Öte yandan, yurdumuzda sosyal ekonomik nedenlerle kırsal kesimlerden kentlere aşırı akım, nüfus çoğalması, büyük mesken ve işyeri ihtiyacı nedeniyle hızlı yapılaşma karşısında görevli mercilerin aciz kalmaları veya çeşitli nedenlerle göz yummaları sonucu, izinsiz, ruhsatsız, resmi kayıtlara bağlanmayan büyük yerleşim alanları oluştuğu, bu arada paylı taşınmazların tapuda resmi ifrazları yapılmadan paydaşlar arasında haricen veya fiilen taksim edilip üzerlerine büyük mahalleler hatta beldeler yapıldığı bir gerçektir.
Diğer taraftan, 4721 sayılı Türk Medeni Kanunun (TMK) 706, 6098 sayılı Türk Borçlar Kanununun (TBK) 237, Tapu Kanununun 26. maddeleri hilafına tapulu taşınmazlarda harici veya fiili taksim ile payların mülkiyeti ana taşınmazdan ayrılamaz. Ne var ki, taşınmazın kullanma biçimi tüm paydaşlar arasında varılan bir anlaşma ile belirlenmiş ya da fiili bir kullanma biçimi oluşmuş, uzun süre paydaşlar bu durumu benimsemişlerse kayıtta paylı, eylemsel olarak (fiilen) bağımsız bu oluşumun tapuda yapılacak resmi taksime veya ortaklığın satış suretiyle giderilmesine yahut o yerde bir imar uygulaması yapılmasına kadar korunması, "ahde vefa" kuralının yanında TMK'nın 2. maddesinde düzenlenen iyi niyet kuralının da bir gereğidir.
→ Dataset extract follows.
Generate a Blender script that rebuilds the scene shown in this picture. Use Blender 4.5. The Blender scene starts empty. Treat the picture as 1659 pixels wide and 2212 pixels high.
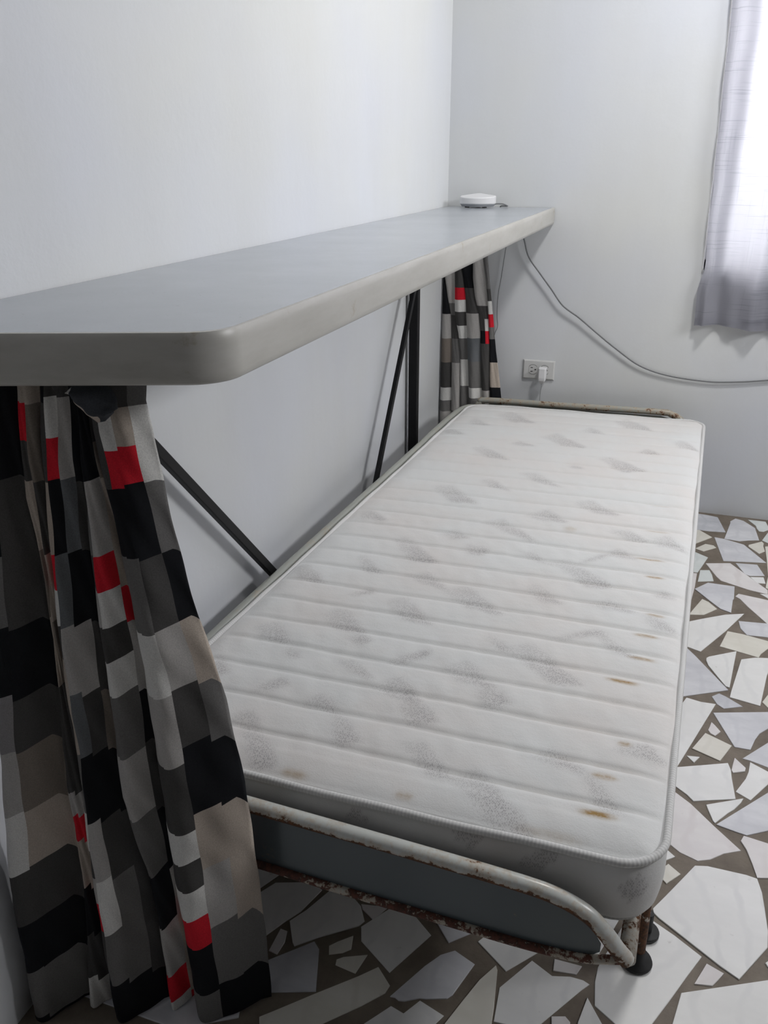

Aksi halde, pek çok kimse zarar görecek toplum düzeni ve barışı bozulacaktır.

O halde, paydaşlar arasındaki elatmanın önlenilmesi davalarında öncelikle tüm paydaşları bağlayan harici bir taksim sözleşmesi ve özel bir parselasyon planının olup olmadığı veya fiili kullanma biçiminin oluşup oluşmadığı üzerinde özenle durulmalı, varsa çekişmeli yerin kimin kullanımına terk edildiği saptanılmalı, harici veya fiili taksim yoksa uyuşmazlık yukarıda değinildiği gibi, TMK'nın müşterek mülkiyet hükümlerine göre çözümlenmelidir.

Somut olaya gelince; dava tarihinde tarafların çekişme konusu 7 parsel sayılı taşınmazda paydaş oldukları halde, mahkemece davalının kayden bir hakkının bulunmadığı benimsenmiş, davacıların çekişmeli taşınmazda paylarına karşılık çekişmesiz olarak kullanabilecekleri yer bulunup bulunmadığı, taşınmazın tümünün kimler tarafından kullanıldığı yeterince araştırılmamış ve keşfen saptanmamıştır.
Hal böyle olunca; yukarıda açıklanan ilkeler çerçevesinde araştırma yapılarak fiili kullanım biçimi oluştu ise çekişmeli işyerinin kimin kullanımına bırakıldığının, oluşmadı ise dava tarihine göre çekişmeli taşınmazda davacıların paylarına karşılık kullanabilecekleri ya da kullandıkları yer olup olmadığının saptanması, bu saptamaya göre ecrimisil isteğinin değerlendirilmesi, yargılama sırasında davalının payını üçüncü kişiye devretmesi üzerine taşınmazı halen kullanıp kullanmadığının ya da üçüncü kişiye kullandırıp kullandırmadığının açıklığa kavuşturulması, kullanmayı ya da üçüncü kişiye kullandırmayı sürdürüyor ise elatmanın önlenmesi isteğinin kabul edilmesi, aksi halde konusuz kaldığından karar verilmesine yer olmadığına karar verilmesi gerekirken, noksan soruşturma ile yetinilerek yazılı olduğu biçimde karar verilmesi doğru olmadığı gibi, kabule görede; yargılama sırasında davacı tarafın yaptığı yargılama giderleri eksik hesaplanarak hüküm yerinde davacı aleyhine yanlış mahsup yapılması da isabetli değildir.

SONUÇ: Tarafların temyiz itirazları yerindedir. Kabulü ile hükmün açıklanan nedenlerle (6100 sayılı Yasanın geçici 3. maddesi yollaması ile) 1086 sayılı HUMK.'nın 428. maddesi gereğince BOZULMASINA, alınan peşin harcın temyiz edene geri verilmesine, 24.03.2015 tarihinde oybirliği ile, karar verildi.